** Stated goal **
Reproduce the listing below character for character; drop every image.

** Data extract **
##########

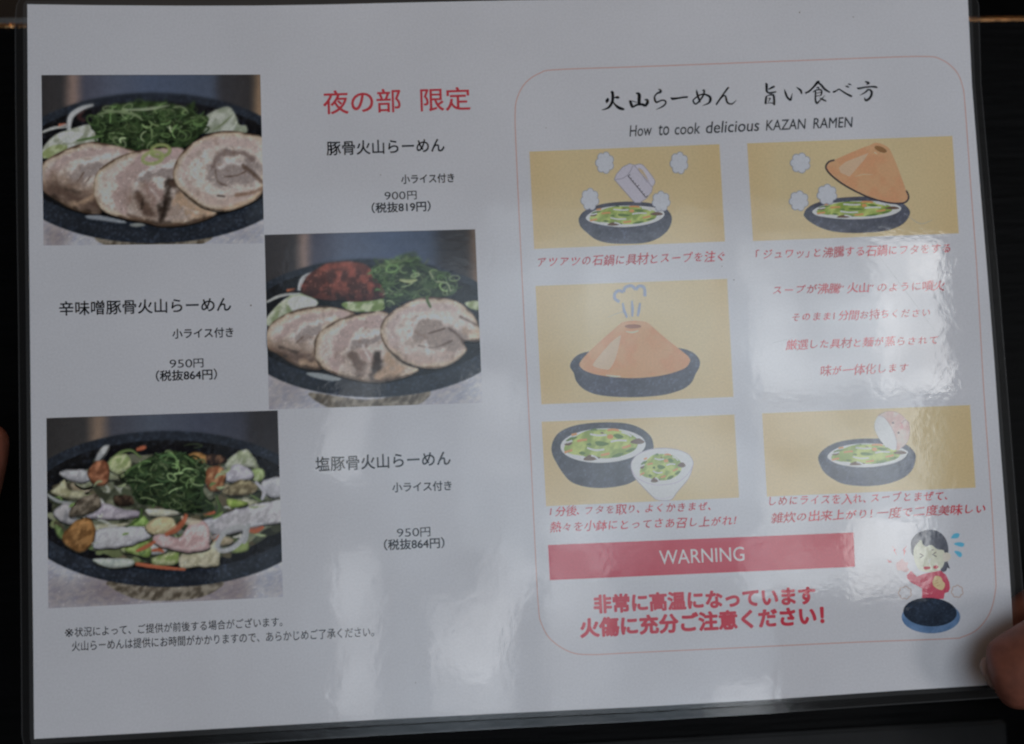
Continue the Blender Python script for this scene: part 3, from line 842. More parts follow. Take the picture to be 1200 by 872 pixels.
S1 = [([(78, 460), (180, 400), (280, 368), (350, 372), (470, 400), (500, 420), (430, 470), (340, 540), (315, 610), (335, 680), (220, 665), (130, 615), (76, 575), (60, 520)], 31,
       [([(110, 520), (180, 450), (280, 415), (380, 400), (450, 405)], 34, 12, PINK, .8), ([(170, 540), (230, 480), (330, 440), (420, 430)], 20, 8, LITE, .8), ([(230, 530), (270, 500), (320, 480)], 62, 12, GREY, .85),
        ([(235, 540), (262, 500)], 4, 2, CHAR, .8), ([(270, 545), (290, 520)], 4, 2, CHAR, .6), ([(70, 560), (150, 560), (230, 600), (320, 620)], 110, 46, (104, 82, 66), .7), ([(85, 590), (150, 580), (230, 615), (310, 640)], 60, 30, CHAR, .85), ([(140, 520), (150, 590)], 14, 9, CHAR, .6),
        ([(130, 615), (230, 665), (330, 675)], 26, 16, BURN, .9), ([(210, 645), (300, 610)], 22, 12, GOLD, .7), ([(180, 570), (240, 590)], 16, 10, BURN, .6)]),
      ([(305, 560), (320, 500), (380, 450), (460, 415), (560, 396), (690, 393), (720, 450), (690, 520), (720, 600), (780, 650), (850, 672), (800, 705), (700, 732), (600, 737), (530, 720), (440, 703), (350, 672), (312, 620)], 41,
       [([(425, 665), (428, 590), (452, 520), (512, 462), (600, 428), (690, 425)], 56, 10, PINK, .9), ([(490, 590), (497, 550), (530, 505), (600, 485), (655, 478)], 16, 6, LITE, .9), ([(520, 532), (580, 505), (645, 500)], 36, 9, GREY, .9),
        ([(560, 570), (590, 610)], 66, 16, (132, 110, 104), .9), ([(545, 560), (580, 600), (600, 640)], 10, 5, LITE, .6), ([(500, 620), (580, 685), (690, 650)], 110, 50, (104, 84, 72), .6), ([(500, 585), (520, 640), (560, 680)], 40, 16, CHAR, .85), ([(650, 540), (625, 600), (610, 690)], 34, 14, BURN, .85), ([(655, 550), (690, 600)], 26, 12, CHAR, .8),
        ([(600, 710), (620, 640)], 26, 12, BURN, .9), ([(680, 625), (740, 672), (810, 690)], 48, 16, GOLD, .85), ([(700, 650), (760, 680)], 14, 8, LITE, .5), ([(540, 722), (640, 735), (720, 728), (810, 702)], 22, 12, BURN, .8), ([(460, 690), (520, 712)], 20, 12, CHAR, .7), ([(520, 620), (515, 660)], 12, 6, BURN, .7)]),
      ([(655, 490), (680, 430), (740, 370), (820, 330), (900, 318), (980, 328), (1060, 355), (1080, 450), (1060, 540), (1040, 600), (980, 640), (880, 670), (780, 650), (705, 595), (662, 545)], 51,
       [([(720, 550), (705, 480), (760, 405), (850, 368), (940, 365), (1030, 400)], 34, 14, PINK, .6), ([(730, 560), (790, 615), (890, 630), (990, 590)], 36, 14, (144, 122, 112), .6), ([(745, 520), (760, 460), (800, 410)], 26, 10, LITE, .5),
        ([(860, 500), (900, 505), (980, 495)], 112, 16, GREY, .9), ([(830, 470), (850, 430), (900, 412), (960, 420), (1000, 440)], 24, 9, (102, 87, 82), .8), ([(860, 478), (905, 455), (960, 470)], 18, 8, LITE, .75),
        ([(880, 518), (930, 515), (975, 495)], 5, 2, CHAR, .8), ([(840, 490), (850, 540), (890, 560)], 6, 3, CHAR, .5), ([(960, 470), (1005, 505), (1050, 545)], 13, 8, CHAR, .75), ([(850, 602), (880, 606)], 6, 3, BURN, .7), ([(930, 600), (990, 590), (1050, 570)], 14, 8, (104, 76, 58), .7), ([(880, 660), (980, 632), (1040, 595)], 12, 8, GOLD, .7)])]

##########

** Exercise response **
Continue the Blender Python script for this scene: part 3, from line 842. More parts follow. Take the picture to be 1200 by 872 pixels.
S1 = [([(78, 460), (180, 400), (280, 368), (350, 372), (470, 400), (500, 420), (430, 470), (340, 540), (315, 610), (335, 680), (220, 665), (130, 615), (76, 575), (60, 520)], 31,
       [([(110, 520), (180, 450), (280, 415), (380, 400), (450, 405)], 34, 12, PINK, .8), ([(170, 540), (230, 480), (330, 440), (420, 430)], 20, 8, LITE, .8), ([(230, 530), (270, 500), (320, 480)], 62, 12, GREY, .85),
        ([(235, 540), (262, 500)], 4, 2, CHAR, .8), ([(270, 545), (290, 520)], 4, 2, CHAR, .6), ([(70, 560), (150, 560), (230, 600), (320, 620)], 110, 46, (104, 82, 66), .7), ([(85, 590), (150, 580), (230, 615), (310, 640)], 60, 30, CHAR, .85), ([(140, 520), (150, 590)], 14, 9, CHAR, .6),
        ([(130, 615), (230, 665), (330, 675)], 26, 16, BURN, .9), ([(210, 645), (300, 610)], 22, 12, GOLD, .7), ([(180, 570), (240, 590)], 16, 10, BURN, .6)]),
      ([(305, 560), (320, 500), (380, 450), (460, 415), (560, 396), (690, 393), (720, 450), (690, 520), (720, 600), (780, 650), (850, 672), (800, 705), (700, 732), (600, 737), (530, 720), (440, 703), (350, 672), (312, 620)], 41,
       [([(425, 665), (428, 590), (452, 520), (512, 462), (600, 428), (690, 425)], 56, 10, PINK, .9), ([(490, 590), (497, 550), (530, 505), (600, 485), (655, 478)], 16, 6, LITE, .9), ([(520, 532), (580, 505), (645, 500)], 36, 9, GREY, .9),
        ([(560, 570), (590, 610)], 66, 16, (132, 110, 104), .9), ([(545, 560), (580, 600), (600, 640)], 10, 5, LITE, .6), ([(500, 620), (580, 685), (690, 650)], 110, 50, (104, 84, 72), .6), ([(500, 585), (520, 640), (560, 680)], 40, 16, CHAR, .85), ([(650, 540), (625, 600), (610, 690)], 34, 14, BURN, .85), ([(655, 550), (690, 600)], 26, 12, CHAR, .8),
        ([(600, 710), (620, 640)], 26, 12, BURN, .9), ([(680, 625), (740, 672), (810, 690)], 48, 16, GOLD, .85), ([(700, 650), (760, 680)], 14, 8, LITE, .5), ([(540, 722), (640, 735), (720, 728), (810, 702)], 22, 12, BURN, .8), ([(460, 690), (520, 712)], 20, 12, CHAR, .7), ([(520, 620), (515, 660)], 12, 6, BURN, .7)]),
      ([(655, 490), (680, 430), (740, 370), (820, 330), (900, 318), (980, 328), (1060, 355), (1080, 450), (1060, 540), (1040, 600), (980, 640), (880, 670), (780, 650), (705, 595), (662, 545)], 51,
       [([(720, 550), (705, 480), (760, 405), (850, 368), (940, 365), (1030, 400)], 34, 14, PINK, .6), ([(730, 560), (790, 615), (890, 630), (990, 590)], 36, 14, (144, 122, 112), .6), ([(745, 520), (760, 460), (800, 410)], 26, 10, LITE, .5),
        ([(860, 500), (900, 505), (980, 495)], 112, 16, GREY, .9), ([(830, 470), (850, 430), (900, 412), (960, 420), (1000, 440)], 24, 9, (102, 87, 82), .8), ([(860, 478), (905, 455), (960, 470)], 18, 8, LITE, .75),
        ([(880, 518), (930, 515), (975, 495)], 5, 2, CHAR, .8), ([(840, 490), (850, 540), (890, 560)], 6, 3, CHAR, .5), ([(960, 470), (1005, 505), (1050, 545)], 13, 8, CHAR, .75), ([(850, 602), (880, 606)], 6, 3, BURN, .7), ([(930, 600), (990, 590), (1050, 570)], 14, 8, (104, 76, 58), .7), ([(880, 660), (980, 632), (1040, 595)], 12, 8, GOLD, .7)])]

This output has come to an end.